TERA 64-bit Client Coming Soon™ to Other Regions

En Masse Entertainment posted a short developer note update regarding the 64-bit client for TERA (which will be rolled out as part of patch v96).

K-TERA received the upgrade on May 28th; Bluehole/Krafton’s technical director Jin-ho Kim had a Q&A interview with Inven regarding the update which provides further details to the above linked note.

One of the key points he noted is that moving the client to 64-bit will remove one of the key limitations that prevented design and development teams from implementing new types of content.  Generally, they had to be careful since the game was really sitting on a foundation that wasn’t able to handle certain (read large scale) types of content.  Memory constraints with the 32-bit client impacted performance including loading in graphical assets; something that long time TERA players visually experienced with the texture loading prioritization default gray character model silhouettes and the FPS drops (where visual assets are automatically reduced) for the auto optimization system employed for Guardian Legion missions, as well as stability (due to the addressable memory limitations).

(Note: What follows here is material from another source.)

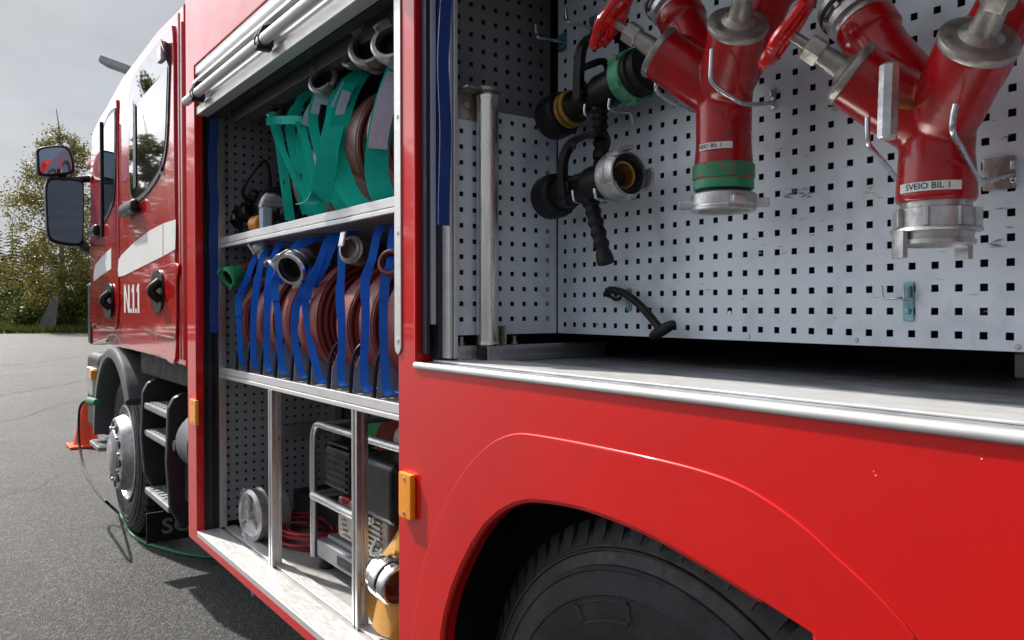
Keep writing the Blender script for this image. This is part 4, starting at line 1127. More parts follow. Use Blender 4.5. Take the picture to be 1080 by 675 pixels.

Kim said it was the TERA’s development teams wish for a long time due to the constraints on the type of content they could pursue.  And unsurprisingly, he mentioned it ended up being a “massive project” that took longer than expected and required a company effort.  While the graphics (assets, animations, skill effects) have not been changed, the prior techniques used for “optimization” are effectively lifted and thus some players will notice a graphics improvement (both performance and visually).  One of those constraints; level of detail (LOD) being drastically cut back for major regions has now been removed which translates into better overall visuals (a good example is how objects are rendered when they are far off in the distance).

As noted before, since they also upgraded the Unreal Engine 3 build to one of the final versions (before Unreal Engine 4 was deployed by Epic Games), this will also allow Bluehole to further optimize the graphics performance (and also increase some of the visuals) in the future.  Technical upgrades were also made including multithreaded rendering (taking advantage of multicore processors in most modern PC’s) as well as asynchronous loading which will eliminate that infamous screen freeze that happens as resources are loaded (again, normally seen in Guardian Legion missions).

Besides providing a new foundation to design new content for TERA, the team is also evaluating the official support of add-ons (which as of now, is via unsupported and at times, questionable client side modules).  There are some really good quality of life ones though and it would be nice to see an actual supported framework for them.  Kim did mention they are open to this possibility (but it will likely be a lower priority project).

Kim was also candid with some of the various bugs in the game (not surprising given the amount of stuff that has been added over the years by different development teams and their respective cast of rotating personnel).  It’s something they want to tackle but acknowledges it will take time to address.  He was also upfront about challenges with server side lag since they haven’t yet tackled server side optimization (which is actually where a lot of the spaghetti code logic involved with calculations take place) which they hope to deal with in the second half of this year.

As expected, the actual rollout for K-TERA wasn’t issue free. Players there still experienced technical problems including client crashes (bugs specific to the new client code are going to create this duality for awhile where players are expecting better stability, but are going to see bugs from completely different issues that were previously the root cause of crashes).

I thought the most funniest part of his interview was with “renewing the graphics”; where Kim talked with the various production people and artistic director (where they said they “wanted to do everything”).  Like any major project, it’s a matter of resources; time, money, and people.  And Kim acknowledged that the amount of work is “so large” that it is difficult now (but not out of the question).  Opinion:  what they really need to evaluate is the end goal.  It doesn’t make sense to invest the resources into trying to perform too much optimization around even the latest Unreal Engine 3 build.  If you are going to even considering redoing graphical assets, it really makes sense to just redo everything in Unreal Engine 4 at minimum or Unreal Engine 5.  Whether or not they are open to effectively rewriting the game code from scratch, is something they need to look at in the context of addressing the spaghetti code cruft (where the bulk of the bugs exist).

Basically, it’s the exploding parts problem and it really does come down to resources (time, money, engineering personnel, coders, artists and animators) since it does amount to the sort of production resources that goes into creating new games.  The player side of me would love to see something like this come to fruition BUT the business hat wearing side of me does not see the case of it in a niche title like TERA.  Regardless, I cannot complain about a better foundation being put in place since it’s a better start than nothing at all.